Steve Harwell, the longtime lead singer for Smash Mouth, died Monday of liver failure brought on by years of alcoholism. He was 56 years old and had been in bad shape for a decade, several times appearing inebriated and disoriented on stage. He quit the band after a particularly ugly incident in 2021.
Smash Mouth wasn’t a one-hit wonder, but it might as well have been. They started out with a ska-influenced sound similar to their SoCal contemporaries No Doubt, and had a No. 1 rock chart hit with “Walkin’ on the Sun” in 1997. “All Star” was the lead single from their second album, “Astro Lounge,” in 1999, and it reached No. 4 on the Hot 100 that year. But it exploded into a No. 1 hit in 2001 when it was used in the wildly popular animated film “Shrek,” leading to a long afterlife in sports arenas, video games and internet memes.
Guitarist Greg Camp said he wrote the song after the suits at Sony listened to the tapes of the album-in-progress and uttered the phrase that every record executive repeats by rote – “I don’t hear a hit.” He wasn’t fond of the tune, and most of the band were similarly doubtful. Harwell, though, knew immediately it would be a smash, and their manager warned them it would change their careers.
Camp told Darryn King for the Ringer, “We definitely had to take a vote and go, ‘Are we going to do this?’” Despite their misgivings, “Nobody said, ‘Let’s just be broke and make sure our friends think we’re cool.’”
After the sudden success, thinking Smash Mouth was cool wasn’t an option; the song’s ubiquity turned it, and the band, into a joke. Tongue-in-cheek covers of the song abound.

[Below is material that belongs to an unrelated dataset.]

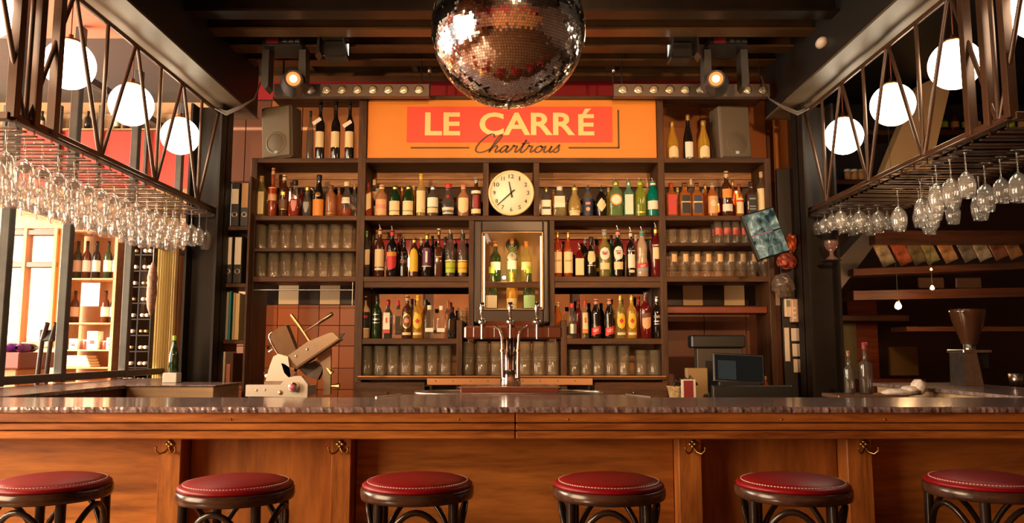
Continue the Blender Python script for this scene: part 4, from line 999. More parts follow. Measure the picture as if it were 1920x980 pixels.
row(634, FR, [
 (684, 552, 24, 'liquor', 'cream', [(.24, .62, 66, 'black'), (.48, .54, 40, 'red'), (.22, .24, 66, 'white')], 'black', 'cream coloured bottle with black and red wrap label'),
 (707, 553, 18.5, 'liquor', 'green', [(.44, .47, 50, 'silver'), (.36, .38, 50, 'silver'), (.56, .58, 40, 'silver')], 'black', 'dark green bottle with silver lines of print'),
 (727, 563, 18, 'liquor', 'clear', [(.24, .70, 36, 'white'), (.14, .23, 36, 'red'), (.42, .56, 8, 'red')], 'red', 'square clear bottle with white and red label', S()),
 (746, 563, 17, 'liquor', 'clear', [], 'red', 'square clear unlabelled bottle with red cap', S()),
 (764, 553, 20, 'liquor', 'brown', [(.22, .60, 52, 'gold', 'oval'), (.26, .56, 44, 'brown', 'oval'), (.36, .48, 28, 'pink', 'oval'), (.08, .14, 52, 'cream')], 'tan', 'dark rum bottle with brown oval label'),
 (784, 553, 21, 'liquor', 'gold', [(.22, .60, 54, 'yellow', 'oval'), (.34, .48, 26, 'red', 'diamond'), (.08, .14, 50, 'cream')], 'yellow', 'golden rum bottle with yellow oval label'),
 (806, 572, 21, 'squat', 'clear', [(.20, .32, 36, 'white')], 'white', 'left of two square clear bottles with narrow white label', S()),
 (828, 573, 20, 'squat', 'clear', [(.20, .32, 36, 'white')], 'white', 'right of two square clear bottles with narrow white label', S()),
 (848, 575, 16, 'squat', 'dark', [], 'black', 'black bottle beside the tap handles', S()),
 (840, 562, 13, 'liquor', 'copper', [], 'copper', 'copper capped bottle just visible in the back row', dict(dy=BKD)),
 (773, 560, 14, 'liquor', 'brown', [], 'black', 'dark bottle hidden between the two rum bottles', dict(dy=BKD)),
 (796, 562, 14, 'liquor', 'clear', [], 'grey', 'clear bottle hidden right of the rum bottles', dict(dy=BKD)),
 ], 'on low shelf left of taps')
row(634, FR, [
 (1072, 568, 21, 'squat', 'clear', [(.14, .42, 48, 'silver')], 'red', 'clear bottle with silver label and red cap'),
 (1096, 563, 18, 'liquor', 'clear', [(.24, .70, 36, 'cream'), (.14, .23, 36, 'orange'), (.42, .56, 8, 'red')], 'red', 'square clear bottle with cream label and orange base'),
 (1117, 560, 20, 'pinch', 'dark', [(.10, .30, 62, 'red', 'rect', .2)], 'pink', 'left of two black waisted bottles with red label', dict(lettering=[('GET', 'white', .17, .6, .07, .12)])),
 (1142, 560, 20, 'pinch', 'dark', [(.10, .30, 62, 'red', 'rect', .2)], 'pink', 'right of two black waisted bottles with red label', dict(lettering=[('GET', 'white', .17, .6, .07, .12)])),
 (1163, 552, 19.5, 'liquor', 'straw', [(.22, .60, 54, 'yellow', 'oval'), (.34, .48, 26, 'red', 'diamond'), (.08, .14, 50, 'cream')], 'gold', 'left of two yellow oval labelled rum bottles'),
 (1184, 552, 19.5, 'liquor', 'gold', [(.22, .60, 54, 'yellow', 'oval'), (.34, .48, 26, 'red', 'diamond'), (.08, .14, 50, 'cream')], 'gold', 'right of two yellow oval labelled rum bottles'),
 (1210, 547, 23, 'liquor', 'darkred', [(.20, .50, 45, 'peach', 'bowl'), (.46, .56, 48, 'brown', 'rect', .15)], 'smoke', 'deep red bottle with orange label and dark band'),
 (1231, 555, 18, 'liquor', 'dark', [(.40, .43, 50, 'silver'), (.50, .56, 46, 'grey'), (.34, .36, 50, 'silver')], 'silver', 'black bottle with silver print beside the upright'),
 (1046, 566, 15, 'liquor', 'amber', [], 'cream', 'small amber bottle behind the right tap', dict(dy=.04)),
 (1084, 560, 14, 'liquor', 'darkred', [], 'darkred', 'dark red bottle hidden in the back row', dict(dy=BKD)),
 (1197, 555, 15, 'liquor', 'darkred', [], 'red', 'red capped bottle behind the rum bottles', dict(dy=BKD)),
 ], 'on low shelf right of taps')
row(297, FR - .01, [
 (602, 192, 18.5, 'wine', 'dark', [(.22, .50, 66, 'cream')], 'black', 'left wine bottle of three with cream label and neck tag'),
 (631, 192, 18.5, 'wine', 'dark', [(.22, .50, 66, 'cream')], 'black', 'middle wine bottle of three with cream label'),
 (657, 192, 18.5, 'wine', 'dark', [(.22, .50, 66, 'cream')], 'black', 'right wine bottle of three with cream label'),
 (583, 208, 14, 'wine', 'smoke', [], 'black', 'dim clear bottle between the left speaker and the wines'),
 (1260, 228, 25, 'champ', 'gold', [(.06, .36, 50, 'cream', 'arch')], 'gold', 'left golden champagne bottle with low cream label'),
 (1289, 215, 20, 'champ', 'dark', [(.06, .40, 52, 'white')], 'gold', 'middle dark champagne bottle with white label and gold foil'),
 (1318, 226, 25, 'champ', 'gold', [(.06, .36, 50, 'cream', 'arch')], 'gold', 'right golden champagne bottle with low cream label'),
 ], 'on top of shelving')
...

You can find it reinterpreted countless ways – as a Bach chorale, an emotional ballad, a bardcore lay, a barbershop quartet number – and it gets laughs every time.
Though bass player Paul DeLisle is the only original member remaining, Smash Mouth is still performing, and “All Star” still closes every show.
Their first hit still gets some airplay, but not enough to dispel the idea that Smash Mouth was a one-hit wonder.